DATASET EXTRACT ::
━━━━━━━━

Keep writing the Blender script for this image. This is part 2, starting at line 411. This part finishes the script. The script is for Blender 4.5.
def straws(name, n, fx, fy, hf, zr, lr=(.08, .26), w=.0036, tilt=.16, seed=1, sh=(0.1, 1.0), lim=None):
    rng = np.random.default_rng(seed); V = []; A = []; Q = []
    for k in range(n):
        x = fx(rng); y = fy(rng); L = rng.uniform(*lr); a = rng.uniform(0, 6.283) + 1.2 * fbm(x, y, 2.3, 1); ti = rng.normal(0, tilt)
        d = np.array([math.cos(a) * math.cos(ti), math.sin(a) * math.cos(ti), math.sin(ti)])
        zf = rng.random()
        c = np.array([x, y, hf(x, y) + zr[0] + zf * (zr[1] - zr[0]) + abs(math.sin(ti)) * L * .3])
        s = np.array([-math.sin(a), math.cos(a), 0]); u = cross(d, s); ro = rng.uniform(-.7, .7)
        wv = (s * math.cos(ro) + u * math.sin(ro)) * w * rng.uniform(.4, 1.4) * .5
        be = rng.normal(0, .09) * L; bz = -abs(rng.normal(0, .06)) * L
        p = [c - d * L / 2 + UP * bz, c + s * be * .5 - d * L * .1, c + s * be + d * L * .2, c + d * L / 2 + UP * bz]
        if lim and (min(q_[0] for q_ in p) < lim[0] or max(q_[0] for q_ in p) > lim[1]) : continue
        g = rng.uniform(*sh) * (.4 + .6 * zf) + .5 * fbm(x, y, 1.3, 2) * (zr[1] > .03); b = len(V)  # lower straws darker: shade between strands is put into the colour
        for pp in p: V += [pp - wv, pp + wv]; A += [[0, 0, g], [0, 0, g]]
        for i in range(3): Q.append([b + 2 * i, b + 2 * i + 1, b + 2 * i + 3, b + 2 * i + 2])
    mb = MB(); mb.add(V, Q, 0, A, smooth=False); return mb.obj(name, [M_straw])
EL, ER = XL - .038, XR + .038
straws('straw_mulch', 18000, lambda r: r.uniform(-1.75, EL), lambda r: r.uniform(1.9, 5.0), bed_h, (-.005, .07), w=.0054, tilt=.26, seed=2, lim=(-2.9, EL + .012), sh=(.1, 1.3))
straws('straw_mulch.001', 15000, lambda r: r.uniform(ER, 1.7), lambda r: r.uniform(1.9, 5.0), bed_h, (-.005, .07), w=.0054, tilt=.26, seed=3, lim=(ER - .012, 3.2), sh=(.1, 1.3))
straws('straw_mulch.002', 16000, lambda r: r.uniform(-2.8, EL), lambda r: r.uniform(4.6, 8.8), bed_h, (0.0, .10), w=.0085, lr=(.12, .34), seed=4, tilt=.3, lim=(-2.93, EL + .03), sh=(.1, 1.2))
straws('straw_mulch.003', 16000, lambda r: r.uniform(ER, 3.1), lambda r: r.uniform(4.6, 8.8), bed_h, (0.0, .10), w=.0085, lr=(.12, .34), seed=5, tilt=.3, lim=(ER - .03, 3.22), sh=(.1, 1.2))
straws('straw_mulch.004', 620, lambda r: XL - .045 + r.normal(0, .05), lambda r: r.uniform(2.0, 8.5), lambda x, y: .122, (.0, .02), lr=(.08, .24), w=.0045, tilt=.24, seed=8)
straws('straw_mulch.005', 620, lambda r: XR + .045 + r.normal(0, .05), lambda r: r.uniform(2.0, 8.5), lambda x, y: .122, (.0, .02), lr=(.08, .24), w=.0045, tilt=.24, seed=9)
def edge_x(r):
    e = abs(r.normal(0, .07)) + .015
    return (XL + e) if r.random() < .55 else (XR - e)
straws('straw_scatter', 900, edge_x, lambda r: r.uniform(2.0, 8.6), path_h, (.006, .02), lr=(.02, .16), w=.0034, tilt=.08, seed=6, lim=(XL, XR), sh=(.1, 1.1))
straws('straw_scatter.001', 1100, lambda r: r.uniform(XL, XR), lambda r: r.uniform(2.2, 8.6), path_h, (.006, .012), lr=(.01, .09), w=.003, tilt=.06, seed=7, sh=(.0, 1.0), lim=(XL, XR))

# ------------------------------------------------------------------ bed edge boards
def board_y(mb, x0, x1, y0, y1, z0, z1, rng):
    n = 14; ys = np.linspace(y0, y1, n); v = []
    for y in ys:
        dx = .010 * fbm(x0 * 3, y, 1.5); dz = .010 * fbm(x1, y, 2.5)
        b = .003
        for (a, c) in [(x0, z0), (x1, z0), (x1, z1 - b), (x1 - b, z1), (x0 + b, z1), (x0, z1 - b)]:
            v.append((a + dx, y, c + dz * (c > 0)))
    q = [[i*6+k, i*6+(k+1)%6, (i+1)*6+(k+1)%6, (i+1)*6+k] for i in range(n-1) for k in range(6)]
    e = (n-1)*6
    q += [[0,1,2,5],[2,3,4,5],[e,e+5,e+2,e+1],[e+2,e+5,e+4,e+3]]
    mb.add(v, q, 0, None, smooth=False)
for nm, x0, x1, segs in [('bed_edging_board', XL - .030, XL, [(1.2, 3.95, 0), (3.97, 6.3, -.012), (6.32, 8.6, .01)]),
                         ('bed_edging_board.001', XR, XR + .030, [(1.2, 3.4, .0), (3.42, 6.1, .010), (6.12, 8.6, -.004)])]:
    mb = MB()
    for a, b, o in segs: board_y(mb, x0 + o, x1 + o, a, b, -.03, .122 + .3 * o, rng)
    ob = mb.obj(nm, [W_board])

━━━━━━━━

WHAT THE TASK REQUIRES ::
Above are some lines. Repeat exactly, and only, those from the line that has "straws('straw_mulch.002', 16000, lambda" through the line that has "straws('straw_scatter.001', 1100, lambda".

FINISHED EXERCISE ::
straws('straw_mulch.002', 16000, lambda r: r.uniform(-2.8, EL), lambda r: r.uniform(4.6, 8.8), bed_h, (0.0, .10), w=.0085, lr=(.12, .34), seed=4, tilt=.3, lim=(-2.93, EL + .03), sh=(.1, 1.2))
straws('straw_mulch.003', 16000, lambda r: r.uniform(ER, 3.1), lambda r: r.uniform(4.6, 8.8), bed_h, (0.0, .10), w=.0085, lr=(.12, .34), seed=5, tilt=.3, lim=(ER - .03, 3.22), sh=(.1, 1.2))
straws('straw_mulch.004', 620, lambda r: XL - .045 + r.normal(0, .05), lambda r: r.uniform(2.0, 8.5), lambda x, y: .122, (.0, .02), lr=(.08, .24), w=.0045, tilt=.24, seed=8)
straws('straw_mulch.005', 620, lambda r: XR + .045 + r.normal(0, .05), lambda r: r.uniform(2.0, 8.5), lambda x, y: .122, (.0, .02), lr=(.08, .24), w=.0045, tilt=.24, seed=9)
def edge_x(r):
    e = abs(r.normal(0, .07)) + .015
    return (XL + e) if r.random() < .55 else (XR - e)
straws('straw_scatter', 900, edge_x, lambda r: r.uniform(2.0, 8.6), path_h, (.006, .02), lr=(.02, .16), w=.0034, tilt=.08, seed=6, lim=(XL, XR), sh=(.1, 1.1))
straws('straw_scatter.001', 1100, lambda r: r.uniform(XL, XR), lambda r: r.uniform(2.2, 8.6), path_h, (.006, .012), lr=(.01, .09), w=.003, tilt=.06, seed=7, sh=(.0, 1.0), lim=(XL, XR))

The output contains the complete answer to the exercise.